En la elección de anoche, la inclinación hacia la extrema derecha le costó cantidades descomunales de votos. La demócrata Elizabeth Warren se impuso cómoda en Massachussets y los demócratas en Indiana también derrotaron a Richard Mourdock, uno de los varios candidatos republicanos que pusieron en duda la criminalidad de los actos de violación y negaron bajo cualquier condición la legalización del aborto. Cerca de la medianoche, los republicanos seguían perdiendo terreno en un Senado que será definitivamente demócrata. Algunos de estos cambios son inmotivados, pero no caprichosos: sin el Tea Party, el Partido Republicano no hubiera tenido el resurgimiento racista y movilizante que vive desde el 2008. Pero sin el Tea Party, probablemente, los republicanos tendrían el control del Senado y estarían más cerca de ganar la elección general.

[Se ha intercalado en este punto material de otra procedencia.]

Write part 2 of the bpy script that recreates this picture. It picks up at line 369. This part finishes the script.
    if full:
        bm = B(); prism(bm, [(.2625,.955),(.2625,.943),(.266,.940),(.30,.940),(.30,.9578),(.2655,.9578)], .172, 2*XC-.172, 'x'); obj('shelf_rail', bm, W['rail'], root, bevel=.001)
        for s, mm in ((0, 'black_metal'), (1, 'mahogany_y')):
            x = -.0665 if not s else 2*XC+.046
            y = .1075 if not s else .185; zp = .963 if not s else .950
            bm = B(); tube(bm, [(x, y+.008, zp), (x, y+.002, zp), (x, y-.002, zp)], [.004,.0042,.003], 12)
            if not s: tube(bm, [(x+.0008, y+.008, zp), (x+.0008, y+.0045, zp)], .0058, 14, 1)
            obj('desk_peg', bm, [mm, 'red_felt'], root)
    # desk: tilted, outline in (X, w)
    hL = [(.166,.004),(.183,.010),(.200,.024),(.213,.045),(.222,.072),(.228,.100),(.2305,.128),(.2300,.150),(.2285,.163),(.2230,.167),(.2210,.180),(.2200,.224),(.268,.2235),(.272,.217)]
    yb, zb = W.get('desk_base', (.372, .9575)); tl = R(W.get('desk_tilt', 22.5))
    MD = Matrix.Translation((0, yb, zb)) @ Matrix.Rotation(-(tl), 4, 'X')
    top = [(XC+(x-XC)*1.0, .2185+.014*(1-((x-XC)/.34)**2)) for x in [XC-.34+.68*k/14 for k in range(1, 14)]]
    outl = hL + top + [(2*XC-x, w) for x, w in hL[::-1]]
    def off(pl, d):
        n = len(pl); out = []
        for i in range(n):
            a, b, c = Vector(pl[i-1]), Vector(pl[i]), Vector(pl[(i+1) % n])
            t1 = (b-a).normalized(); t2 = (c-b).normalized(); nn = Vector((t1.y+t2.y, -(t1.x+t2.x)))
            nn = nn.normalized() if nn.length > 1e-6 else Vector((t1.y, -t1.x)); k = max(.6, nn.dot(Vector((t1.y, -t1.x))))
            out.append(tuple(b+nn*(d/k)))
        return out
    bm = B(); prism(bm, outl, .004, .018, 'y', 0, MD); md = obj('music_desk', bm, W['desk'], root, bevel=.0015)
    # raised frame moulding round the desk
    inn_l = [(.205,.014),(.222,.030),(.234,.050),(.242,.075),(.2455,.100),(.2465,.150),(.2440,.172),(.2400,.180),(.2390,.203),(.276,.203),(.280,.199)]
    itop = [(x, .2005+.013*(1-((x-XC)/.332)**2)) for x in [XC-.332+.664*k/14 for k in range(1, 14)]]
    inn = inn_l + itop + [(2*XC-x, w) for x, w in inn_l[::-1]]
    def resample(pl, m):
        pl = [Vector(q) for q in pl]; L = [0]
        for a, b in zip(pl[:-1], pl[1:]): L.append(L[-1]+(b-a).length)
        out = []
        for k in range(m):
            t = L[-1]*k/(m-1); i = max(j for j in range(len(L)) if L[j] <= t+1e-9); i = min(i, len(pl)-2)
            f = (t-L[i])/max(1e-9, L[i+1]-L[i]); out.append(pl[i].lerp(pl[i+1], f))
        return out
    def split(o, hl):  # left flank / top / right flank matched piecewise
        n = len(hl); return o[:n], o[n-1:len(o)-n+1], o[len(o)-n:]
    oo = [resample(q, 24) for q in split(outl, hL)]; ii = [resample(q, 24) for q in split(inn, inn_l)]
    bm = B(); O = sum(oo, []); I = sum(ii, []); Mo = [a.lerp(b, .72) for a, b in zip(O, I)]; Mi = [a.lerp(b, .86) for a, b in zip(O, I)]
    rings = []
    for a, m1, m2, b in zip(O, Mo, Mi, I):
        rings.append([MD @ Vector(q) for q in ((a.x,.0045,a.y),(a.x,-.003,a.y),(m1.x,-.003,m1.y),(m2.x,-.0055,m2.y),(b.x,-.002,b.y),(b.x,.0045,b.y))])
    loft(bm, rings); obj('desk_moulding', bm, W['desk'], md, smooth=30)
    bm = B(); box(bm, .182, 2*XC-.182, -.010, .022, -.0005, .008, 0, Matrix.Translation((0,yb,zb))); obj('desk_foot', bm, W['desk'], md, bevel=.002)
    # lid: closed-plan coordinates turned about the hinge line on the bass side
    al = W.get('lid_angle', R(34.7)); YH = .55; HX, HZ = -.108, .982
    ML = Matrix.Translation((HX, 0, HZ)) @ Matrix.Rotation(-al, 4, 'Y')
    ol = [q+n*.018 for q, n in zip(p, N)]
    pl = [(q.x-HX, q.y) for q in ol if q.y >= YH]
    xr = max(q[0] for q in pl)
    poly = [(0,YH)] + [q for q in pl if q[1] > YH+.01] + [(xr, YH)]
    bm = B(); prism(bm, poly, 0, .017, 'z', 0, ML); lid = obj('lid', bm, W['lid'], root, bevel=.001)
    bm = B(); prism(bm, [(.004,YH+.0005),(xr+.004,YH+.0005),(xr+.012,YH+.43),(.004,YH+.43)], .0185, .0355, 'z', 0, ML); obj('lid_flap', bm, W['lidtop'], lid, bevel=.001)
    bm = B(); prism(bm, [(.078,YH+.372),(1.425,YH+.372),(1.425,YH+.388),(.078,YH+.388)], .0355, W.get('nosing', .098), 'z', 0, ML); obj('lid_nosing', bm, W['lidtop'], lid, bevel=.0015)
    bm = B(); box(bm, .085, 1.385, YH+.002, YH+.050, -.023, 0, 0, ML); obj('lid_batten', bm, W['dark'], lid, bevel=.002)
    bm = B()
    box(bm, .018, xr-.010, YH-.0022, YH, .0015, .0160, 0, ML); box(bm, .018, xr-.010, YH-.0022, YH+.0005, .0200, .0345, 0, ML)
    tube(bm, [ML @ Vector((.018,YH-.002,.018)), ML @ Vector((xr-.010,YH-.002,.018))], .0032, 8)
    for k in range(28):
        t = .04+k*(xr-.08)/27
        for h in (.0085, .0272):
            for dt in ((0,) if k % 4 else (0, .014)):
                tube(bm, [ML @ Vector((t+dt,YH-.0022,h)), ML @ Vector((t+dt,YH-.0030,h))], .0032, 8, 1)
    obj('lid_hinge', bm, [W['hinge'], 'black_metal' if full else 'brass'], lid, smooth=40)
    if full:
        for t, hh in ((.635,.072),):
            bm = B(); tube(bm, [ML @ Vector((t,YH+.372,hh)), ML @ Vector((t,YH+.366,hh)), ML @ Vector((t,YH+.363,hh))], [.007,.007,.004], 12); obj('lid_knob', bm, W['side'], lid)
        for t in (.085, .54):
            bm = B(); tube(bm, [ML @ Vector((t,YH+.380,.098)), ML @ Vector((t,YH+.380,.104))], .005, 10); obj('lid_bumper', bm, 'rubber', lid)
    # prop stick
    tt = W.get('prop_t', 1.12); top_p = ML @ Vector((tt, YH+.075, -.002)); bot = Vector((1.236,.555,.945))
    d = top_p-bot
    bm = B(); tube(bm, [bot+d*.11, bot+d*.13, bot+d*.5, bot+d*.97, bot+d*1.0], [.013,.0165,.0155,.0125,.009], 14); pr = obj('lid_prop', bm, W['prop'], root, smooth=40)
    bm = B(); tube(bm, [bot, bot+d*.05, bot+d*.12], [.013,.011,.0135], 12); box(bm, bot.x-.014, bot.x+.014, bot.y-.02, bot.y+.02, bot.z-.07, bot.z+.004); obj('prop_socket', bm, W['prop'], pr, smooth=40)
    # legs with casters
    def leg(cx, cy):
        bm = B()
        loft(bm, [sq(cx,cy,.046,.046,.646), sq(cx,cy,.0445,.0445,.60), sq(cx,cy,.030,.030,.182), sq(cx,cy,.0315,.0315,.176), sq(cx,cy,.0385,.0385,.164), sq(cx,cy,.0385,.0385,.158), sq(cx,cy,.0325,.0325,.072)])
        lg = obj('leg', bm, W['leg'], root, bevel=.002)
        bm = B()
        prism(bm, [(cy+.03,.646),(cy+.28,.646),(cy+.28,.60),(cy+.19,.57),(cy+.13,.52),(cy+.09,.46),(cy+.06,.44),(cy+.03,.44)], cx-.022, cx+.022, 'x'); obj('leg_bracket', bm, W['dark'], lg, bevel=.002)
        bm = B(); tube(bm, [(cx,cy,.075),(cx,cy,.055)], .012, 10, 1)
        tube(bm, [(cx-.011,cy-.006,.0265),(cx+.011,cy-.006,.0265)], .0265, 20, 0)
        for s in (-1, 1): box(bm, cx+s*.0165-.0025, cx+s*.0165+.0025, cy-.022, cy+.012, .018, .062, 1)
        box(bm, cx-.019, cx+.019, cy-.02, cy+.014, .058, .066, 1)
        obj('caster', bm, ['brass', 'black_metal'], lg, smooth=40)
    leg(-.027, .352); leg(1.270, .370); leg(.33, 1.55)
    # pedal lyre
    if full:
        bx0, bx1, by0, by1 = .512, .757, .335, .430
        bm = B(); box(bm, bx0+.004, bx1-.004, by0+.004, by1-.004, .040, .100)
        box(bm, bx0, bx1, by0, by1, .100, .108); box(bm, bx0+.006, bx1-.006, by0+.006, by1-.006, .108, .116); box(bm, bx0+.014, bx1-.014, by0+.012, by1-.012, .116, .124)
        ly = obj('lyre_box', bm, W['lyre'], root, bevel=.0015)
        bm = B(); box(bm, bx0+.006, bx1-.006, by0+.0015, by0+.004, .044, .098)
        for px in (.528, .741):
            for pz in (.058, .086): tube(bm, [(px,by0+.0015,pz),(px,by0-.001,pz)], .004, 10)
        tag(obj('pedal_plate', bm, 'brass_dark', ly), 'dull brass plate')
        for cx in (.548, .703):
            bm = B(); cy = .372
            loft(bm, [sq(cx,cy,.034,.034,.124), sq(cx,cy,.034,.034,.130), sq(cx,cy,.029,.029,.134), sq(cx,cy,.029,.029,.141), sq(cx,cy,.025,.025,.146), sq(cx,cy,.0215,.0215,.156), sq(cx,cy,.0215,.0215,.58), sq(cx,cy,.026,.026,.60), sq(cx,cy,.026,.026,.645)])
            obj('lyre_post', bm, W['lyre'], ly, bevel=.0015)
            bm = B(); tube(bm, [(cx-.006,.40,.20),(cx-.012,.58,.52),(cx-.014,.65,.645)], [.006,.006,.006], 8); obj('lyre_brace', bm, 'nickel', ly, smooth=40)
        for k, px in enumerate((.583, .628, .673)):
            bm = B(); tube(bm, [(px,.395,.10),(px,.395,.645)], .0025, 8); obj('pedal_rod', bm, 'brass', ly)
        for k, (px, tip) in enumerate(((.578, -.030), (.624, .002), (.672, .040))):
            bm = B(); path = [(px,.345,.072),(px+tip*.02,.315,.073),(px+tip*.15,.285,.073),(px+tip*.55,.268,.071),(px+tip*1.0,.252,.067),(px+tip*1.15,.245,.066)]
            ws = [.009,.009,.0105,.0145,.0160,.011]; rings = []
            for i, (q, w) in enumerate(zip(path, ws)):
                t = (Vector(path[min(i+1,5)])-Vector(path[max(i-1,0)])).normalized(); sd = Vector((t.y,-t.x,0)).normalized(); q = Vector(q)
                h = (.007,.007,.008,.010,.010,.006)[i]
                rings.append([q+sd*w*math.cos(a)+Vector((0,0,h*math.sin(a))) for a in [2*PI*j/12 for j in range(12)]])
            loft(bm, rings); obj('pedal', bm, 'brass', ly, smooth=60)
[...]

Entre los votantes liberales que más se entusiasmaron con Obama en 2008, el 2012 tampoco fue un gran año. Es un universo heterogéneo y la mirada desde el borde ayuda a desentrañarlo. Martín Plot, un argentino que desde hace dos décadas estudia la política norteamericana con la frescura del observador y la agudeza de quien está inmerso, autor de Indivisible: Democracia y Terror de Bush a Obama, decía ayer desde Los Angeles, California: “Para un americano nativo, es una obviedad que hay que votar a Obama y desear que gane; es el único de los dos que no se propone casi explícitamente destruirlo todo. Pero para un ciudadano del mundo en el que sobrevuelan los drones y en el que sólo una persona decide si se realiza una ejecución sumaria o no, la opción ya no parece tan evidente”. Aunque no se conocen, el mejor ejemplo del votante descripto por Plot era Dylan Yeats que, ayer, cerca de la medianoche, en un bar frente al Centro de detención de Brooklyn, confesaba: “No veo la hora de que llegue mañana para poder odiarlo con total libertad por haberse convertido en el responsable de miles de asesinatos en todo el mundo”. En la prisión frente al bar, donde un 90 por ciento de la población es negra e hispana, el silencio era total hasta las 11.35, cuando las cadenas de televisión anunciaron el resultado. En ese momento, estalló un estruendo de cacerolas y gritos que durante más de cinco minutos, según se escuchó desde la calle, celebró el segundo triunfo de Barack Obama.